Given problem.
Copy, character for character, the lines running from the one with "hem=0.008, puddle=0.17, m='stage_drape', topfun=lambda" to the one with "curtain foot', 'fabric')", ends included. Leave out every other line.

-- start of Dataset extract --

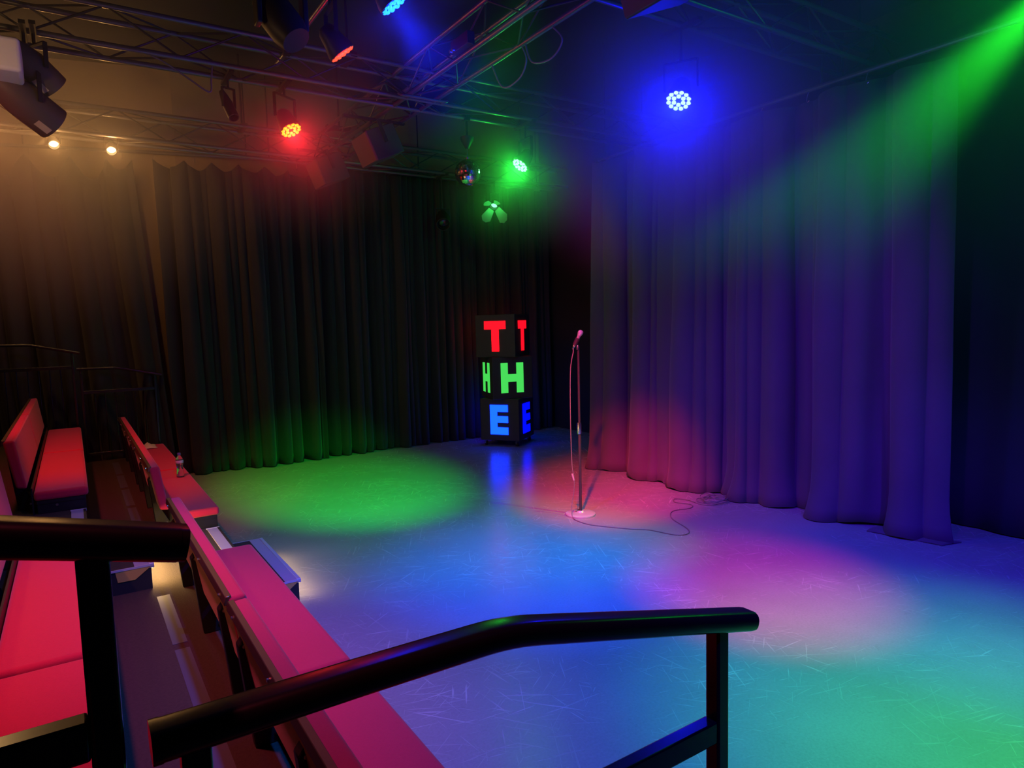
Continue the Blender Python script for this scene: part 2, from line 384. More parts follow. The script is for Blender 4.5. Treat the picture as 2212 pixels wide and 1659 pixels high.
def make_rail():
    t = thing('guard_rail', '', 'railing')
    # local origin: tier level z = 0, x = 0 at the tier's rear riser
    path = [(0.045, 1.130), (0.25, 1.129), (0.40, 1.127)]
    for i in range(1, 7):
        u = i/6; path.append((0.40+0.10*u, 1.127-0.0125*u*u))
    path += [(0.70, 1.1145-0.237*0.20), (0.930, 1.1145-0.237*0.430)]
    ze = 1.1145-0.237*0.430
    obj('handrail', sweep(path, rounded(0.024, 0.0165, 0.0135)), M['rail'], t, ang=50)
    obj('end_cap', sweep([(0.037, 1.130), (0.046, 1.130)], rounded(0.0245, 0.017, 0.0135)), M['rail'], t, ang=50)
    obj('end_cap', sweep([(0.929, ze+0.0002), (0.937, ze-0.0017)], rounded(0.0235, 0.016, 0.0135)), M['rail'], t, ang=50)
    pst = obj('post', MB().box(0.062, 0.090, -0.014, 0.014, -0.015, 1.117), M['rail'], t, 0.004, 2)
    obj('bolt', MB().bar((0.076, -0.014, 1.085), (0.076, -0.019, 1.085), 0.006, 8), M['steel'], pst)
    obj('post', MB().box(0.846, 0.873, -0.014, 0.014, -0.015, 1.022), M['rail'], t, 0.004, 2)
    obj('midrail', MB().box(0.090, 0.846, -0.0125, 0.0125, 0.826, 0.864), M['rail'], t, 0.003, 2)
    obj('bottom_rail', MB().box(0.090, 0.846, -0.012, 0.012, 0.075, 0.105), M['rail'], t, 0.003, 2)
    bm_ = MB().bar((0, 0, 0.10), (0, 0, 0.825), 0.006, 8).mesh('baluster', M['rail'])
    for i in range(6): obj('baluster', bm_, None, t, loc=(0.098+0.74*(i+1)/7, 0, 0))
    return t
rail0 = make_rail()
for i, (x, y, z, lb) in enumerate([
        (0.0, 0.715, 0.305, 'near black handrail bending down across the bottom of the view'),
        (-0.857, 0.715, 0.615, 'black guard rail at the left edge, its end nearest the viewer over the seats'),
        (0.0, 9.56, 0.305, 'thin dark guard rail with balusters beyond the front row benches'),
        (-0.857, 9.56, 0.615, 'thin dark guard rail at far left, the higher of the two against the curtain')]):
    o = rail0 if i == 0 else dup_tree(rail0)
    o.location = (x, y, z); o['label'] = lb; o['group'] = 'guard rails at the ends of the tiers'
# ------------------------------------------------------------------ curtains
def lerp_path(pts, s):
    L = [0]
    for a, b in zip(pts, pts[1:]): L.append(L[-1]+math.dist(a, b))
    d = s*L[-1]
    for i in range(len(pts)-1):
        if d <= L[i+1] or i == len(pts)-2:
            t = (d-L[i])/max(1e-6, L[i+1]-L[i]); return [pts[i][k]+(pts[i+1][k]-pts[i][k])*t for k in (0, 1)]
def smooth_path(pts, n):
    # Catmull-Rom
    out = []; P = [pts[0]]+list(pts)+[pts[-1]]
    for i in range(1, len(P)-2):
        for j in range(n):
            t = j/n; a, b, c, d = P[i-1], P[i], P[i+1], P[i+2]
            out.append(tuple(0.5*((2*b[k])+(-a[k]+c[k])*t+(2*a[k]-5*b[k]+4*c[k]-d[k])*t*t+(-a[k]+3*b[k]-3*c[k]+d[k])*t**3) for k in range(len(b))))
    out.append(tuple(pts[-1])); return out
def curtain(name, top, base, ztop, folds, label, seed, nx=260, nz=26, amp=0.05, sag=None, hem=0.012, topfun=None, puddle=0.0, m='drape', side=1):
    rnd = random.Random(seed); mb = MB(); vs = []
    ph = [(rnd.uniform(0, 6.28), f, a) for f, a in folds]
    for i in range(nx+1):
        s = i/nx; bx, by = lerp_path(base, s)
        tx, ty = top(bx, by) if callable(top) else lerp_path(top, s)
        t2 = lerp_path(base, min(1, s+0.004)); t1 = lerp_path(base, max(0, s-0.004))
        tl = math.dist(t2, t1) or 1; nxv, nyv = (t2[1]-t1[1])/tl, -(t2[0]-t1[0])/tl
        zt = ztop-(topfun(s) if topfun else 0.0)
        for j in range(nz+1):
            q = j/nz; z = zt+(hem-zt)*q
            w = 0.55+0.45*min(1, q*1.6)
            o = side*sum(a*(2*abs(math.sin(0.5*(p+f*s*6.283+0.35*math.sin(q*2.2+p)*(0.5+0.5*q))))**0.75-1.15) for p, f, a in ph)*amp*w
            o += amp*0.5*(noise.noise(Vector((s*14+seed, q*2.2, seed*0.7))))*w
            x = tx+(bx-tx)*q; y = ty+(by-ty)*q
            if puddle and q > 0.9:
                e = (q-0.9)/0.1; o += puddle*e*e*(0.35+0.65*noise.noise(Vector((s*17, 1.7, seed))))
                z += 0.05*e*max(0.0, noise.noise(Vector((s*26, 3.3, seed))))
            vs.append((x+nxv*o, y+nyv*o, max(0.006, z)))
    fs = [(i*(nz+1)+j, (i+1)*(nz+1)+j, (i+1)*(nz+1)+j+1, i*(nz+1)+j+1) for i in range(nx) for j in range(nz)]
    mb.add(vs, fs)
    o = obj(name, mb, M[m], ang=180)
    d = o.modifiers.new('cloth', 'SOLIDIFY'); d.thickness = 0.006; d.offset = 0
    return tag(o, label, 'curtain')
# right-hand stage curtain
RB = smooth_path([(5.43, 6.50), (5.47, 6.25), (5.55, 6.02), (5.66, 5.86), (5.45, 5.74), (5.41, 5.50), (5.52, 5.28), (5.44, 5.10), (5.43, 4.86),
      (5.56, 4.66), (5.74, 4.56), (5.60, 4.45), (5.50, 4.30), (5.60, 4.12), (5.66, 3.98), (5.84, 3.86), (5.72, 3.72), (5.60, 3.50), (5.62, 3.25),
      (5.70, 3.05), (5.66, 2.86), (5.72, 2.68), (5.84, 2.55)], 6)
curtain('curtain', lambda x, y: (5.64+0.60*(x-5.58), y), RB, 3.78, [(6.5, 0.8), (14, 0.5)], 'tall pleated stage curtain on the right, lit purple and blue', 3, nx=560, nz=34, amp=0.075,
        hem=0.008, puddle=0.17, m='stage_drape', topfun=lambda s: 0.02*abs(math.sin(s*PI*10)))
fold = MB()
vs = []
for i in range(25):
    t = i/24
    for j in range(7):
        u = j/6
        vs.append((5.52+0.20*u+0.10*t, 3.02-0.55*t-0.05*u, 0.008+0.028*math.sin(u*PI)*(1-0.5*t)+0.006*math.sin(9*t+4*u)))
fold.add(vs, [(i*7+j, (i+1)*7+j, (i+1)*7+j+1, i*7+j+1) for i in range(24) for j in range(6)])
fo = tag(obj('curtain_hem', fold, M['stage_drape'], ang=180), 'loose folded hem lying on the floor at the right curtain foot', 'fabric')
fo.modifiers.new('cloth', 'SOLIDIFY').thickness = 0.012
# black masking drape at the far right
curtain('curtain', [(6.55, 3.9), (6.42, -2.5)], [(6.36, 3.9), (6.28, 2.2), (6.28, -2.5)], 4.6, [(11, 0.6), (23, 0.3)],
        'black masking drape in shadow at the right edge of the view', 5, nx=160, nz=12, amp=0.03)
# back curtains, right to left
curtain('curtain', [(7.0, 9.50), (4.85, 9.47)], [(7.0, 9.50), (4.85, 9.46)], 4.08, [(7, 0.8), (13, 0.5), (3, 0.4)],
        'back curtain panel in the corner behind the stacked letter boxes', 11, nx=300, amp=0.09, side=-1)
curtain('curtain', [(4.90, 9.46), (2.90, 9.44)], [(4.90, 9.47), (2.88, 9.44)], 4.08, [(6, 0.8), (11, 0.5), (2.5, 0.5)],
        'dark back curtain panel to the left of the letter boxes', 12, nx=300, amp=0.10, side=-1)
def sag_mid(s):
    x = (s*6) % 1; return 0.05+0.10*math.sin(x*PI)
curtain('curtain', [(2.95, 9.42), (2.1, 9.42), (1.05, 9.60)], [(2.95, 9.40), (2.1, 9.36), (1.30, 9.48), (1.15, 9.62)], 4.05, [(5, 0.8), (9, 0.6), (2, 0.5)],
        'brownish back curtain panel right of the narrow gap of bare wall', 13, nx=300, amp=0.10, side=-1, topfun=sag_mid)
def sag_left(s):
    h = [0.0, 0.075, 0.175, 0.30, 0.46, 0.64, 0.82, 1.0]
    for a, b in zip(h, h[1:]):
        if a <= s <= b: x = (s-a)/(b-a); return 0.12+(0.13 if a < 0.05 else 0.24)*math.sin(x*PI)
    return 0.12
curtain('curtain', [(0.80, 9.68), (0.0, 9.88), (-2.8, 10.58)], [(1.07, 9.66), (0.0, 9.95), (-2.8, 10.64)], 4.10, [(8, 0.8), (15, 0.5), (3, 0.5)],
        'warm lit back curtain panel at the left, its top sagging in scallops', 14, nx=360, amp=0.12, side=-1, topfun=sag_left)
# ------------------------------------------------------------------ curtain tracks
def track(label, pts, z, hooks, name='curtain_track'):
    t = thing(name, label, 'curtain track', (pts[0][0], pts[0][1], z))
    obj('pipe', rebase(t, MB().tube([(x, y, z) for x, y in pts], 0.021, 10)), M['truss'], t)
    for s in hooks:
        x, y = lerp_path(pts, s)
        hp = [(x, y, z-0.02), (x, y+0.012, z-0.05), (x, y+0.02, z-0.085), (x, y+0.008, z-0.105), (x, y-0.008, z-0.095)]
        obj('hook', rebase(t, MB().tube(hp, 0.004, 6)), M['steel'], t)
    for s in (0.02, 0.5, 0.98):
        x, y = lerp_path(pts, s)
        obj('hanger', rebase(t, MB().bar((x, y, z), (x, y, 5.2), 0.010, 8)), M['black'], t)
    return t
track('curtain pipe with hooks above the right purple curtain', [(5.66, 6.55), (5.66, 0.6)], 3.84, [0.03, 0.12, 0.22, 0.31, 0.40, 0.48, 0.57])
track('curtain pipe with hooks along the left back curtain', [(2.2, 9.42), (1.06, 9.66), (0.0, 9.93), (-2.8, 10.63)], 4.10,
      [0.14, 0.23, 0.30, 0.37, 0.43, 0.49, 0.58, 0.70])
track('curtain pipe above the middle of the back curtain', [(6.9, 9.50), (2.3, 9.44)], 4.12, [0.1, 0.3, 0.5, 0.7, 0.9])
# ------------------------------------------------------------------ trusses
def truss(label, axis, a0, a1, b0, z0, size=0.29, step=0.5, hang=True):
    mid = (a0+a1)/2
    P = lambda a, b, z: (a, b, z) if axis == 'x' else (b, a, z)
    t = thing('truss', label, 'truss', P(mid, b0+size/2, z0))
    for (b, z) in ((b0, z0), (b0+size, z0), (b0, z0+size), (b0+size, z0+size)):
        obj('chord', rebase(t, MB().bar(P(a0, b, z), P(a1, b, z), 0.0215, 12)), M['truss'], t)
    n = int((a1-a0)/step)
    meshes = {}
    faces = [((b0, z0), (b0, z0+size)), ((b0+size, z0+size), (b0+size, z0)), ((b0, z0), (b0+size, z0)), ((b0+size, z0+size), (b0, z0+size))]
    c = Vector(P(mid, b0+size/2, z0))
    for i in range(n):
        a = a0+0.1+i*step
        for fi, (p, q) in enumerate(faces):
            if i % 2: p, q = q, p
            key = (fi, i % 2)
            if key not in meshes:
                meshes[key] = MB().bar(Vector(P(0, *p))-Vector(P(0, b0+size/2, z0)), Vector(P(step, *q))-Vector(P(0, b0+size/2, z0)), 0.0085, 6).mesh('brace', M['brace'])
            o = obj('brace', meshes[key], None, t); o.location = Vector(P(a-mid, 0, 0))
    if hang:
        for a in (a0+0.8, mid, a1-0.8):
            obj('hanger', rebase(t, MB().bar(P(a, b0+size/2, z0+size), P(a, b0+size/2, 5.2), 0.012, 8)), M['black'], t)
            obj('hanger_clamp', rebase(t, MB().hbox(P(a, b0+size/2, z0+size+0.01), P(0.03, 0, 0), P(0, size/2+0.02, 0), (0, 0, 0.025))), M['black'], t)
    return t
truss('long truss crossing the room in front of the disco ball', 'x', -2.2, 6.9, 6.10, 4.03)
truss('far truss running above the back curtain', 'x', -3.0, 6.9, 8.75, 4.02)
truss('nearest cross truss at the top right of the view', 'x', -1.5, 6.9, 3.35, 4.02)
truss('diagonal looking truss running away from the viewer at top centre', 'y', -1.0, 9.2, 2.86, 4.035)
bar = thing('lighting_bar', 'thin lighting pipe carrying the blue and red lamps at top centre', 'pipe', (1.79, 4.7, 4.30))
obj('pipe', MB().bar((0, -1.6, 0), (0, 1.9, 0), 0.022, 12), M['truss'], bar)
for y in (-1.2, 1.55): obj('clamp', MB().box(-0.03, 0.03, y-0.03, y+0.03, -0.03, 0.05), M['black'], bar)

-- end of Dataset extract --

Expected answer.
        hem=0.008, puddle=0.17, m='stage_drape', topfun=lambda s: 0.02*abs(math.sin(s*PI*10)))
fold = MB()
vs = []
for i in range(25):
    t = i/24
    for j in range(7):
        u = j/6
        vs.append((5.52+0.20*u+0.10*t, 3.02-0.55*t-0.05*u, 0.008+0.028*math.sin(u*PI)*(1-0.5*t)+0.006*math.sin(9*t+4*u)))
fold.add(vs, [(i*7+j, (i+1)*7+j, (i+1)*7+j+1, i*7+j+1) for i in range(24) for j in range(6)])
fo = tag(obj('curtain_hem', fold, M['stage_drape'], ang=180), 'loose folded hem lying on the floor at the right curtain foot', 'fabric')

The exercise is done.